● **Instruction**
Each line that holds the word "picture" should be returned.

● **Exercise materials**
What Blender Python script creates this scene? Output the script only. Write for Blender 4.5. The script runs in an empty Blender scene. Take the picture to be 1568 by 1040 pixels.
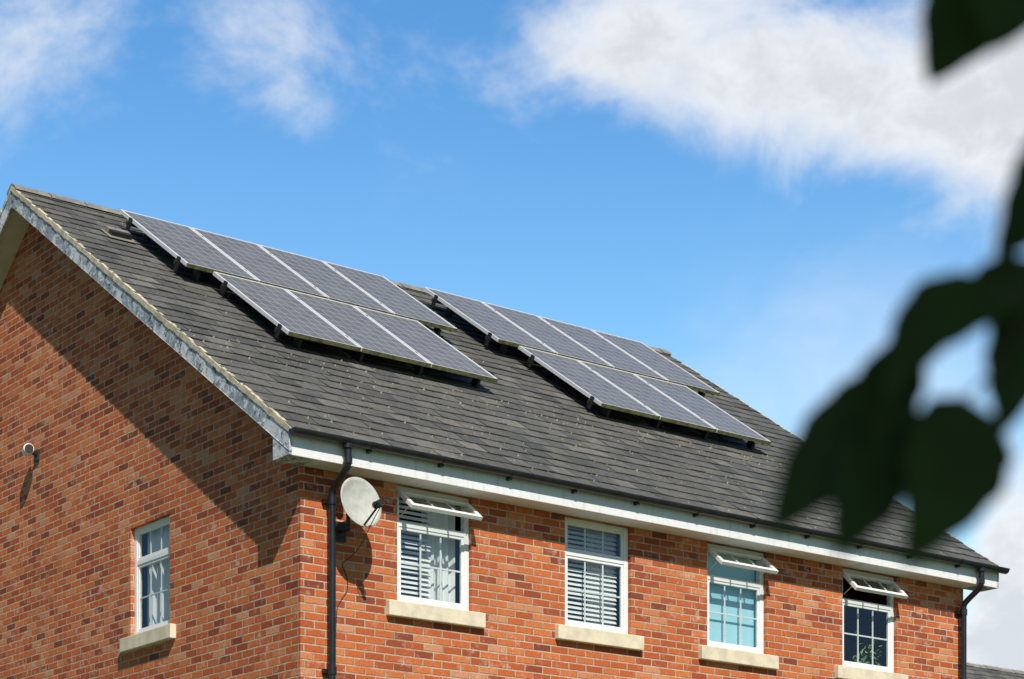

* * *

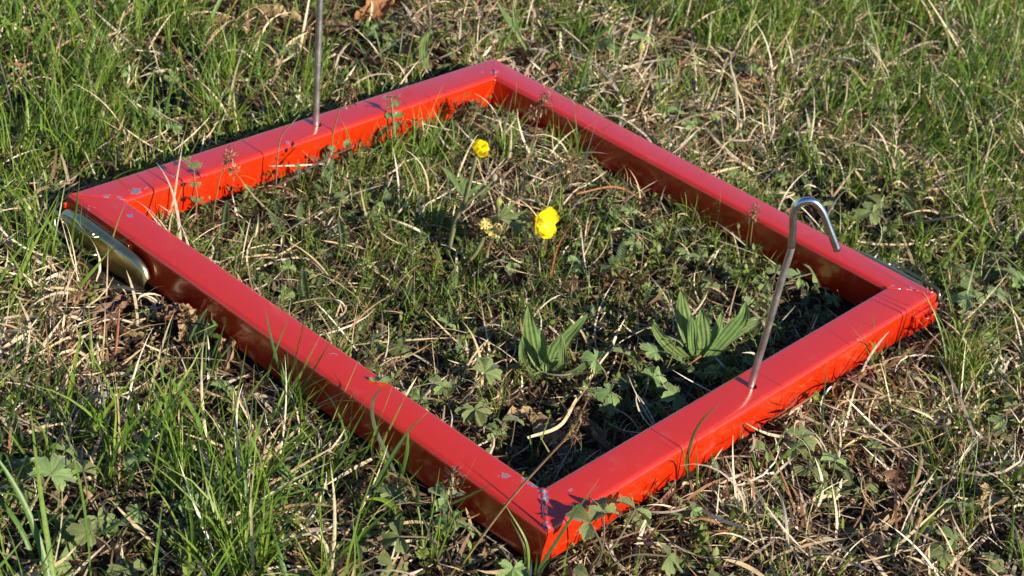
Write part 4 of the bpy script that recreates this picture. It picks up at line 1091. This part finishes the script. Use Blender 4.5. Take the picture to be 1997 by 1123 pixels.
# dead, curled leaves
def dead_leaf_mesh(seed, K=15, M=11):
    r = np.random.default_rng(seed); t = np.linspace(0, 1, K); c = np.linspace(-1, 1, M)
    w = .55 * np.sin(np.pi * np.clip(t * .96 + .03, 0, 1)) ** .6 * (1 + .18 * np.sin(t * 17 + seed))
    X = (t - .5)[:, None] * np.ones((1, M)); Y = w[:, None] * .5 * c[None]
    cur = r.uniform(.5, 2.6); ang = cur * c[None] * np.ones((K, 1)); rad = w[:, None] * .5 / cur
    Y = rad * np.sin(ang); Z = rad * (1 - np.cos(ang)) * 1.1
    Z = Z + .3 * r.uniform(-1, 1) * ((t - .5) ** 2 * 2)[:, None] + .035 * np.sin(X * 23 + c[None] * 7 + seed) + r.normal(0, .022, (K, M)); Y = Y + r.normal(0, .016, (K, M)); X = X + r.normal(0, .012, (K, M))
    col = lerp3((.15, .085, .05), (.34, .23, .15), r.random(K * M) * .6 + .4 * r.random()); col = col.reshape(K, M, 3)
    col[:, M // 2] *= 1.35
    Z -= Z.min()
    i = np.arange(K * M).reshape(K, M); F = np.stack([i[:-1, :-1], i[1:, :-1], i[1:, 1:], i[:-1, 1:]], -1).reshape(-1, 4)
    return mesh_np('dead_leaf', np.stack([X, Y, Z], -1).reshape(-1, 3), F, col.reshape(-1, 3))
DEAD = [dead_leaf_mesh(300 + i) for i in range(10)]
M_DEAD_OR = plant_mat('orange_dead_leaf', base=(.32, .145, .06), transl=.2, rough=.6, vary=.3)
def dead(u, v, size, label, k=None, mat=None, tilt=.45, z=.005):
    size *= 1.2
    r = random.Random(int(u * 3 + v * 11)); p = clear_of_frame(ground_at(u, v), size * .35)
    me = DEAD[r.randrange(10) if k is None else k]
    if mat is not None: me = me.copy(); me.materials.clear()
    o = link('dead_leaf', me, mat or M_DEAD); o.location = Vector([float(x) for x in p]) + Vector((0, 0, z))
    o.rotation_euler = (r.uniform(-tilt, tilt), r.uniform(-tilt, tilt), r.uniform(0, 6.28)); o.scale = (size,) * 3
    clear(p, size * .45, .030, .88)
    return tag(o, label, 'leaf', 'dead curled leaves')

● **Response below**
What Blender Python script creates this scene? Output the script only. Write for Blender 4.5. The script runs in an empty Blender scene. Take the picture to be 1568 by 1040 pixels.
Write part 4 of the bpy script that recreates this picture. It picks up at line 1091. This part finishes the script. Use Blender 4.5. Take the picture to be 1997 by 1123 pixels.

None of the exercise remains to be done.